The result of nearly six months of improvements are catalogued in the release notes.

However here I’d like to talk about the strategic vision and highlight specific new go to features that make a difference for exchange schema designers and with a focus on the NIEM community.

So why is this a foundation version? Basically the new drag and drop designer tool allows you to tailor your own dictionary collection of components and then simply select and position those into your resulting exchange structure.  This is true global reuse enabled from a canonical domain dictionary collection.

So instead of grappling with XSD Schema syntax, or UML model nuances – this is straightforward direct WYSIWYG visual engineering – using familiar sets of business components.  Then the toolkit writes the complex XSD Schema for you, along with test samples, documentation, XMI/UML models, Mindmaps and more.

So how do you get a set of business components?  The toolkit allows you to harvest these from existing schema collections or enterprise data models, or as in the case of NIEM, existing domain dictionary collections.

I’ve been using this for the latest IEEE/OASIS/NIST initiative on a Common Data Format (CDF) for elections management systems.  So you can download those from OASIS and see how this can transform how you build actual business exchanges – improving the quality, consistency and usability – and dramatically allowing automated generation of artifacts you only dreamed of before – such as a model of your entire major exchange collection components.

So what we have here is a foundation version – setting the scene and the basis for changing how people can generate and manage information exchanges.  A foundation built using the OASIS CAM standard combined with aspects of the NIEM Naming and Design Rules and the UN/CEFACT Core Components specifications and emerging work on OASIS CIQ name and address and ANSI/ISO code list schema.

We still have a raft of work to do to integrate this into SOA best practices and extend the dictionary capabilities to assist true community development.  Answering questions such as:
- How good is my canonical component collection?
- How much reuse is really occurring?
- What inconsistencies and extensions are there in the dictionary components?

Expect us to begin tackling these areas now that the foundation is in place. The immediate need is to develop training and self-start materials – so we will be focusing there for the next couple of months and especially leading up to the IJIS industry event in July in New Jersey, and the NIEM NTE event in August in Philadelphia.


Friday, March 18, 2011

NIEM, GCN and Semantics

GCN today published an article on NIEM and Semantics which provide some useful background.

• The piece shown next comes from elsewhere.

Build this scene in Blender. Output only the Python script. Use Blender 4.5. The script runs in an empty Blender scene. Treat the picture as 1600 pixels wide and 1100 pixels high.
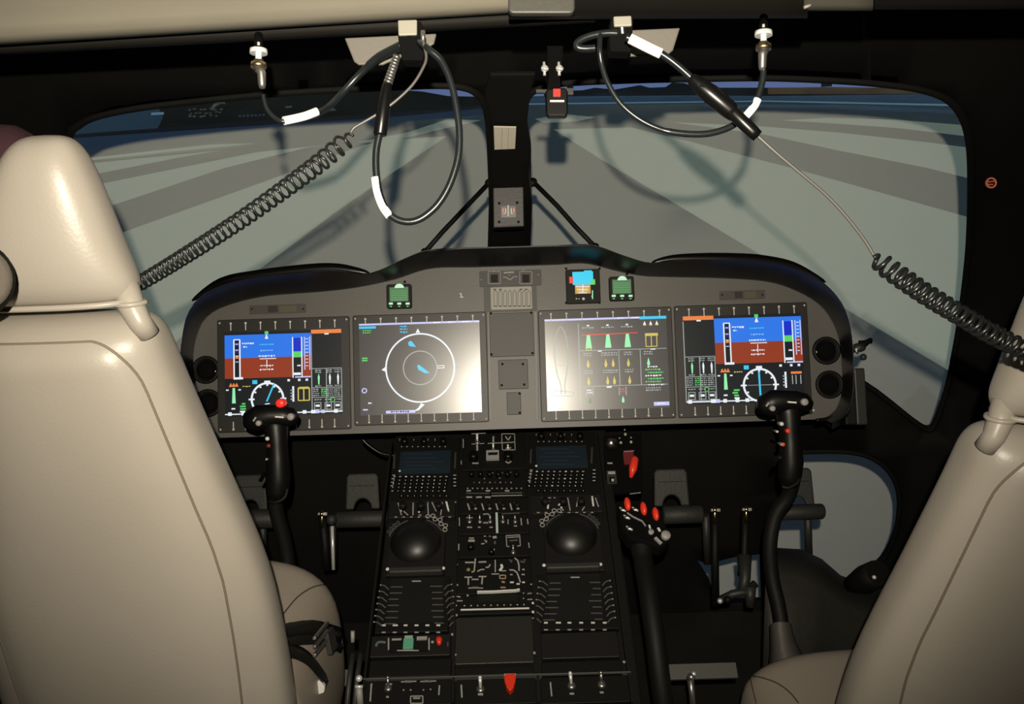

The article poses plenty of questions but without too many concrete answers.  Look for more detailed examination of topics of interest here in the coming weeks.

Sunday, March 6, 2011

Welcome to XML Orb - our focus explained

Not all XML is created equal. 

For example the NIEM initiative (National Information Exchange Model) for information exchange seeks to create interoperability and reuse guidelines for intra-governmental exchanges.  The challenge then is knowing how well the XML being used for NIEM purposes is actually delivering on the desired executive mission statements.  How well do the engineered XML exchanges align to the modelling view of the information domains?  Above all, how can all this be made simpler and more comprehensible, consistent and reliable.

The goal here at the XML-Orb is to provide insights into all these things XML to help foster better, faster and simpler ways to leverage XML and engineer solutions.  Adhering to the important original tenets underpinning XML.

XML is a block of clay that you can mold and tailor to suit your needs, and of course there is endless amounts of XML other people have likewise purposed.

Remember XML is not just about data, but processes, rules, forms, control, configuration, security, semantics, dictionaries, mapping, simulation and model representations to name just a few uses.

The XML-Orb helps make sense of XML without you requiring a PhD to decipher the theory, specifications, intentions and purpose.  Providing practical examples to illustrate the concepts and promote informed discussion.